### Brief
Set the listing down again exactly, please, apart from its pictures.

==============================

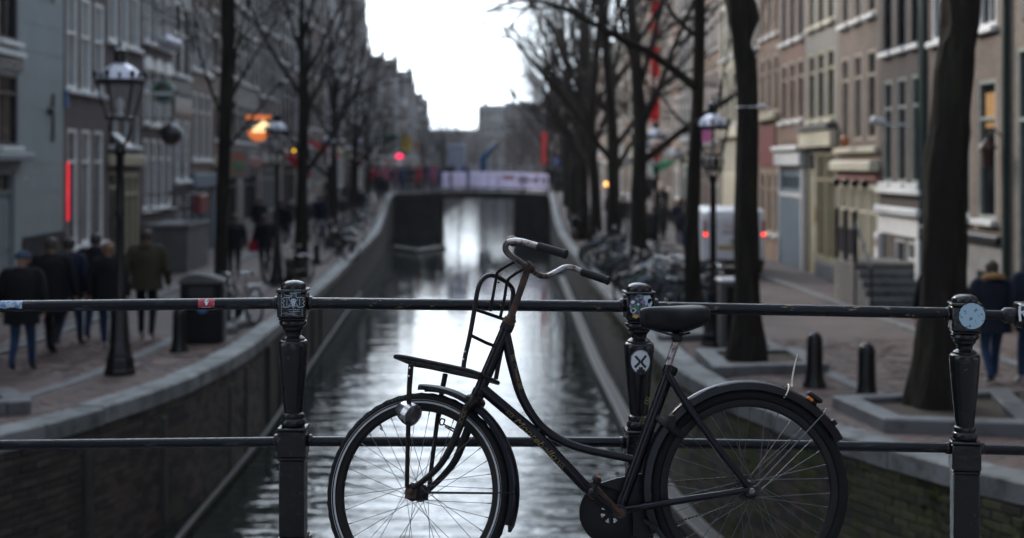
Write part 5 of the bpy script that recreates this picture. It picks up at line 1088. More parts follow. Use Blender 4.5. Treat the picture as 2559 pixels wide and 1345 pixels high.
# van
M['vanwhite'] = pm('white van paint', (.80, .82, .88), .3, var=.06, sc_=2, coat=.3); M['plate'] = pm('yellow number plate', (.55, .38, .03), .4); M['vanred'] = pm('red van lettering', (.42, .05, .06), .5); M['tail'] = emit('lit tail lamp', (1.0, .05, .02), 3.0); M['taildark'] = pm('red lamp glass', (.25, .015, .02), .25)
def van(label, loc, rz):
    o = thing('delivery_van', label, 'van', loc, rz); mb = MB(); n = 20; vs = []
    def sect(y, w, z0, z1, c=.12):
        out = []
        for k, (sx, sz) in enumerate(((1, -1), (1, 1), (-1, 1), (-1, -1))):
            for q in range(5):
                a = (-pi / 2 + k * pi / 2) + q * pi / 8; cz = z0 + c if sz < 0 else z1 - c; cx = sx * (w - c); out.append((cx + cos(a) * c, y, cz + sin(a) * c))
        return out
    S_ = [(0, .80, .42, 1.78, .12), (.03, .87, .36, 1.85, .13), (.25, .90, .32, 1.93, .14), (2.3, .90, .32, 1.95, .14), (2.9, .88, .32, 1.86, .14), (3.45, .88, .32, 1.25, .12), (4.0, .86, .34, 1.08, .12), (4.3, .78, .38, .92, .1), (4.36, .7, .45, .8, .08)]
    for s_ in S_: vs += sect(*s_)
    mb.add(vs, [(i * n + j, (i + 1) * n + j, (i + 1) * n + (j + 1) % n, i * n + (j + 1) % n) for i in range(len(S_) - 1) for j in range(n)] + [tuple(range(n)), tuple(range((len(S_) - 1) * n, len(S_) * n))[::-1]]); mb.obj('body', M['vanwhite'], o, ang=40)
    for s in (-1, 1):
        mb = MB(); mb.box((s * .40, -.012, 1.06), (.765, .03, 1.2), 0, None, .03); d = mb.obj('rear_door', M['vanwhite'], o); mb = MB(); mb.box((s * .08, -.035, .98), (.05, .03, .14), 0, None, .008); mb.obj('handle', M['blackpaint'], d)
        mb = MB(); mb.box((s * .83, .012, 1.34), (.1, .05, .5), 0, None, .015); tl = mb.obj('tail_lamp', M['taildark'], o); mb = MB(); mb.lathe([(.0, -.03), (.045, -.03), (.05, -.02), (.05, .01)], (s * .83, -.005, 1.19), (0, 1, 0), 12); mb.obj('lit_lamp', M['tail'], tl)
        for y in (.75, 3.55): mb = MB(); mb.lathe([(.2, -.1), (.31, -.1), (.32, -.08), (.32, .08), (.31, .1), (.2, .1), (.0, .09)], (s * .80, y, .32), (s, 0, 0), 24); w = mb.obj('wheel', M['rubber'], o); mb = MB(); mb.lathe([(0, .10), (.12, .11), (.19, .095), (.2, .1)], (s * .80, y, .32), (s, 0, 0), 18); mb.obj('rim', M['chrome'], w)
        mb = MB(); mb.box((s * .98, 2.95, 1.2), (.14, .12, .22), 0, None, .03); mb.obj('wing_mirror', M['blackpaint'], o)
        mb = MB(); mb.box((s * .893, 2.45, 1.5), (.02, .7, .5), 0, None, .008); mb.obj('side_window', M['glassd'], o)
    mb = MB(); mb.box((0, -.05, .40), (1.7, .14, .16), 0, None, .04); mb.obj('rear_bumper', M['blackdull'], o)
    mb = MB(); mb.box((0, 3.18, 1.56), (1.45, .03, .72), 0, Matrix.Rotation(R(48), 3, 'X')); mb.obj('windscreen', M['glassd'], o)
    mb = MB(); mb.box((-.22, -.035, .82), (.5, .012, .11), 0); p = mb.obj('number_plate', M['plate'], o, smooth=False); mb = MB(); [mb.box((-.42 + i * .08, -.043, .82), (.04, .004, .06)) for i in range(6)]; mb.obj('plate_print', M['ink'], p, smooth=False)
    mb = MB()
    for i in range(8): mb.box((-.28 + i * .1, -.031, 1.4), (.02, .006, .14)); mb.box((-.25 + i * .1, -.031, 1.46 - (i % 3) * .05), (.05, .006, .022))
    mb.obj('red_lettering', M['vanred'], o, smooth=False); mb = MB(); mb.box((.05, -.031, 1.24), (.8, .006, .06)); mb.obj('blue_stripe', M['bluegrey'], o, smooth=False); return o
van('white delivery van with lit tail lamps parked beyond the burled elm', (6.35, 40.6, zg(41)), .0)
# ------------------------------------------------------------------ street furniture
def bin_():
    p = ground(507, 856); o = thing('litter_bin', 'large dark litter bin with curved lid beside the slim elm', 'bin', p, .12); mb = MB(); mb.box((0, 0, .52), (.68, .6, 1.0), 0, None, .03); mb.box((0, 0, .03), (.62, .54, .06)); b = mb.obj('body', pm('dark green black bin', (.008, .009, .010), .4, spec=.15), o, smooth=False)
    mb = MB(); n = 10; P = [(-.37 + .74 * i / n, 1.03 + .12 * sin(pi * (i / n) ** .7)) for i in range(n + 1)]; mb.prism([(-.37, 1.0)] + P + [(.37, 1.0)], (0, .33, 0), (1, 0, 0), (0, 0, 1), .66); mb.obj('lid', M['stoneplinth'], o, ang=30)
    mb = MB(); mb.box((0, -.315, .85), (.4, .03, .16), 0, None, .01); mb.obj('slot', M['ink'], o, smooth=False); mb = MB(); mb.lathe([(.09, 0), (.09, .004)], (.02, -.302, .6), (0, -1, 0), 16); mb.obj('round_mark', M['deepblue'], o); mb = MB(); mb.box((.355, 0, .5), (.03, .5, .9), 0, None, .01); mb.obj('side_panel', M['stoneplinth'], o, smooth=False)
bin_()
def bollard(label, loc, s=1.0, flare=True):
    o = thing('bollard', label, 'bollard', loc, 0, 'iron bollards on the quays', s); mb = MB(); mb.lathe([(.165, 0), (.155, .03), (.125, .10), (.11, .22), (.1, .56)], n=18); mb.obj('shaft', M['castiron'], o); mb = MB(); mb.lathe([(.102, .56), (.101, .6), (.088, .66), (.05, .70), (0, .715)], n=18); mb.obj('cap', M['castiron'], o); return o
q0 = bollard('dark bollard in the street right behind the cable tie', ground(2036, 968)); dup(q0, ground(2166, 1004), .3, 'dark bollard nearest to the bed of the thick elm', None, 1.0)
dup(q0, ground(448, 880), .2, 'dark bollard in front of the litter bin', None, .98)
for u, v, lab in ((722, 706, 'small bollard beside the second cafe-side elm'), (791, 662, 'small bollard beyond the second cafe-side elm')): dup(q0, ground(u, v), .1, lab, None, .95)
p = ground(1834, 872) ; o = thing('utility_cabinet', 'grey metal cabinet with pale top behind the burled elm', 'cabinet', p, .1); mb = MB(); mb.box((0, 0, .56), (.46, .34, 1.0), 0, None, .01); mb.box((0, 0, .04), (.42, .3, .08)); mb.obj('body', M['stoneplinth'], o, smooth=False); mb = MB(); mb.box((0, 0, 1.09), (.52, .4, .07), 0, None, .03); mb.obj('lid', M['offwhite'], o, smooth=False); mb = MB(); mb.box((-.24, -.12, .55), (.03, .06, 1.0)); mb.obj('edge_post', M['kerb'], o, smooth=False); mb = MB(); mb.box((.02, -.178, .56), (.36, .016, .88), 0, None, .004); d = mb.obj('door', M['castiron'], o, smooth=False); mb = MB(); mb.box((.15, -.19, .6), (.02, .02, .1)); mb.obj('handle', M['chrome'], d, smooth=False)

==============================

### Result of this task
Write part 5 of the bpy script that recreates this picture. It picks up at line 1088. More parts follow. Use Blender 4.5. Treat the picture as 2559 pixels wide and 1345 pixels high.
# van
M['vanwhite'] = pm('white van paint', (.80, .82, .88), .3, var=.06, sc_=2, coat=.3); M['plate'] = pm('yellow number plate', (.55, .38, .03), .4); M['vanred'] = pm('red van lettering', (.42, .05, .06), .5); M['tail'] = emit('lit tail lamp', (1.0, .05, .02), 3.0); M['taildark'] = pm('red lamp glass', (.25, .015, .02), .25)
def van(label, loc, rz):
    o = thing('delivery_van', label, 'van', loc, rz); mb = MB(); n = 20; vs = []
    def sect(y, w, z0, z1, c=.12):
        out = []
        for k, (sx, sz) in enumerate(((1, -1), (1, 1), (-1, 1), (-1, -1))):
            for q in range(5):
                a = (-pi / 2 + k * pi / 2) + q * pi / 8; cz = z0 + c if sz < 0 else z1 - c; cx = sx * (w - c); out.append((cx + cos(a) * c, y, cz + sin(a) * c))
        return out
    S_ = [(0, .80, .42, 1.78, .12), (.03, .87, .36, 1.85, .13), (.25, .90, .32, 1.93, .14), (2.3, .90, .32, 1.95, .14), (2.9, .88, .32, 1.86, .14), (3.45, .88, .32, 1.25, .12), (4.0, .86, .34, 1.08, .12), (4.3, .78, .38, .92, .1), (4.36, .7, .45, .8, .08)]
    for s_ in S_: vs += sect(*s_)
    mb.add(vs, [(i * n + j, (i + 1) * n + j, (i + 1) * n + (j + 1) % n, i * n + (j + 1) % n) for i in range(len(S_) - 1) for j in range(n)] + [tuple(range(n)), tuple(range((len(S_) - 1) * n, len(S_) * n))[::-1]]); mb.obj('body', M['vanwhite'], o, ang=40)
    for s in (-1, 1):
        mb = MB(); mb.box((s * .40, -.012, 1.06), (.765, .03, 1.2), 0, None, .03); d = mb.obj('rear_door', M['vanwhite'], o); mb = MB(); mb.box((s * .08, -.035, .98), (.05, .03, .14), 0, None, .008); mb.obj('handle', M['blackpaint'], d)
        mb = MB(); mb.box((s * .83, .012, 1.34), (.1, .05, .5), 0, None, .015); tl = mb.obj('tail_lamp', M['taildark'], o); mb = MB(); mb.lathe([(.0, -.03), (.045, -.03), (.05, -.02), (.05, .01)], (s * .83, -.005, 1.19), (0, 1, 0), 12); mb.obj('lit_lamp', M['tail'], tl)
        for y in (.75, 3.55): mb = MB(); mb.lathe([(.2, -.1), (.31, -.1), (.32, -.08), (.32, .08), (.31, .1), (.2, .1), (.0, .09)], (s * .80, y, .32), (s, 0, 0), 24); w = mb.obj('wheel', M['rubber'], o); mb = MB(); mb.lathe([(0, .10), (.12, .11), (.19, .095), (.2, .1)], (s * .80, y, .32), (s, 0, 0), 18); mb.obj('rim', M['chrome'], w)
        mb = MB(); mb.box((s * .98, 2.95, 1.2), (.14, .12, .22), 0, None, .03); mb.obj('wing_mirror', M['blackpaint'], o)
        mb = MB(); mb.box((s * .893, 2.45, 1.5), (.02, .7, .5), 0, None, .008); mb.obj('side_window', M['glassd'], o)
    mb = MB(); mb.box((0, -.05, .40), (1.7, .14, .16), 0, None, .04); mb.obj('rear_bumper', M['blackdull'], o)
    mb = MB(); mb.box((0, 3.18, 1.56), (1.45, .03, .72), 0, Matrix.Rotation(R(48), 3, 'X')); mb.obj('windscreen', M['glassd'], o)
    mb = MB(); mb.box((-.22, -.035, .82), (.5, .012, .11), 0); p = mb.obj('number_plate', M['plate'], o, smooth=False); mb = MB(); [mb.box((-.42 + i * .08, -.043, .82), (.04, .004, .06)) for i in range(6)]; mb.obj('plate_print', M['ink'], p, smooth=False)
    mb = MB()
    for i in range(8): mb.box((-.28 + i * .1, -.031, 1.4), (.02, .006, .14)); mb.box((-.25 + i * .1, -.031, 1.46 - (i % 3) * .05), (.05, .006, .022))
    mb.obj('red_lettering', M['vanred'], o, smooth=False); mb = MB(); mb.box((.05, -.031, 1.24), (.8, .006, .06)); mb.obj('blue_stripe', M['bluegrey'], o, smooth=False); return o
van('white delivery van with lit tail lamps parked beyond the burled elm', (6.35, 40.6, zg(41)), .0)
# ------------------------------------------------------------------ street furniture
def bin_():
    p = ground(507, 856); o = thing('litter_bin', 'large dark litter bin with curved lid beside the slim elm', 'bin', p, .12); mb = MB(); mb.box((0, 0, .52), (.68, .6, 1.0), 0, None, .03); mb.box((0, 0, .03), (.62, .54, .06)); b = mb.obj('body', pm('dark green black bin', (.008, .009, .010), .4, spec=.15), o, smooth=False)
    mb = MB(); n = 10; P = [(-.37 + .74 * i / n, 1.03 + .12 * sin(pi * (i / n) ** .7)) for i in range(n + 1)]; mb.prism([(-.37, 1.0)] + P + [(.37, 1.0)], (0, .33, 0), (1, 0, 0), (0, 0, 1), .66); mb.obj('lid', M['stoneplinth'], o, ang=30)
    mb = MB(); mb.box((0, -.315, .85), (.4, .03, .16), 0, None, .01); mb.obj('slot', M['ink'], o, smooth=False); mb = MB(); mb.lathe([(.09, 0), (.09, .004)], (.02, -.302, .6), (0, -1, 0), 16); mb.obj('round_mark', M['deepblue'], o); mb = MB(); mb.box((.355, 0, .5), (.03, .5, .9), 0, None, .01); mb.obj('side_panel', M['stoneplinth'], o, smooth=False)
bin_()
def bollard(label, loc, s=1.0, flare=True):
    o = thing('bollard', label, 'bollard', loc, 0, 'iron bollards on the quays', s); mb = MB(); mb.lathe([(.165, 0), (.155, .03), (.125, .10), (.11, .22), (.1, .56)], n=18); mb.obj('shaft', M['castiron'], o); mb = MB(); mb.lathe([(.102, .56), (.101, .6), (.088, .66), (.05, .70), (0, .715)], n=18); mb.obj('cap', M['castiron'], o); return o
q0 = bollard('dark bollard in the street right behind the cable tie', ground(2036, 968)); dup(q0, ground(2166, 1004), .3, 'dark bollard nearest to the bed of the thick elm', None, 1.0)
dup(q0, ground(448, 880), .2, 'dark bollard in front of the litter bin', None, .98)
for u, v, lab in ((722, 706, 'small bollard beside the second cafe-side elm'), (791, 662, 'small bollard beyond the second cafe-side elm')): dup(q0, ground(u, v), .1, lab, None, .95)
p = ground(1834, 872) ; o = thing('utility_cabinet', 'grey metal cabinet with pale top behind the burled elm', 'cabinet', p, .1); mb = MB(); mb.box((0, 0, .56), (.46, .34, 1.0), 0, None, .01); mb.box((0, 0, .04), (.42, .3, .08)); mb.obj('body', M['stoneplinth'], o, smooth=False); mb = MB(); mb.box((0, 0, 1.09), (.52, .4, .07), 0, None, .03); mb.obj('lid', M['offwhite'], o, smooth=False); mb = MB(); mb.box((-.24, -.12, .55), (.03, .06, 1.0)); mb.obj('edge_post', M['kerb'], o, smooth=False); mb = MB(); mb.box((.02, -.178, .56), (.36, .016, .88), 0, None, .004); d = mb.obj('door', M['castiron'], o, smooth=False); mb = MB(); mb.box((.15, -.19, .6), (.02, .02, .1)); mb.obj('handle', M['chrome'], d, smooth=False)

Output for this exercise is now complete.